As commander in chief, the president does not have to wait for a declaration of war to take military action.
Even if the annals of history regard Trump’s actions as an executive overreach, Congress is the only group with power to do anything about it, and it’s unlikely that they will.
The Constitution grants the president authority over the military, and over the last 240+ years, the Supreme Court has repeatedly affirmed the president’s broad authority to conduct foreign policy. And while the Constitution does say that only Congress can declare war, neither Congress nor the president (including many presidents before Trump) has held the belief that a president must seek approval from Congress before taking any military action whatsoever.
Joe Biden, in fact, authorized airstrikes without congressional approval on targets in the Middle East one month after becoming president — and it was against Iranian-backed militant groups. According to the Times of Israel, the US and Israel drilled for an attack on Iran a year ago, while Biden was still in office. Did anyone try to claim Biden was acting unconstitutionally by authorizing airstrikes while he was in office? Sure did. This debate isn’t a new one.

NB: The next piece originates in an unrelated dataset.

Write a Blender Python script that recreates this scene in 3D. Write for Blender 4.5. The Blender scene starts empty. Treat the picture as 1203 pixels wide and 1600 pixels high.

Trump authorized many airstrikes without asking Congress during this first term. So did Obama — in fact, Obama dramatically expanded the use of airstrikes over his predecessor, George W. Bush. Bill Clinton launched airstrikes without prior approval against Kosovo in 1999. George H. W. Bush also authorized the use of force without congressional approval. So did Ronald Reagan. You get the idea here. The idea that Trump is the first president ever to launch airstrikes without congressional approval is nonsense.
How are presidents getting away with this, given the text of the Constitution and the War Powers Act of 1973, which limits the power of the president to prevent them from involving the US in a prolonged conflict without Congress’s buy-in?
For starters, Congress has never been able to arrive upon a specific way to enforce the provisions of the War Powers Act. When people have sued about the president’s use of force without first asking the legislative branch — as they did in the Clinton era when more than two dozen members of Congress brought a lawsuit — the Supreme Court declined to hear the case.
It’s up to the executive branch to enforce laws, and while the legislative branch does have an important role in checking the executive’s power, the current Congress — and, frankly, no other Congress in recent memory — has been willing to coalesce around a form of action against a president to force them to seek congressional approval.
They could deny funding. They could en masse turn on the president. They could try to impeach him. None of these things seem likely to happen at this moment.
Should the president have used force in Iran? That is a question that will be debated and discussed for decades. But does he have the legal right to authorize the use of force? Absent a way to stop him, the answer is yes.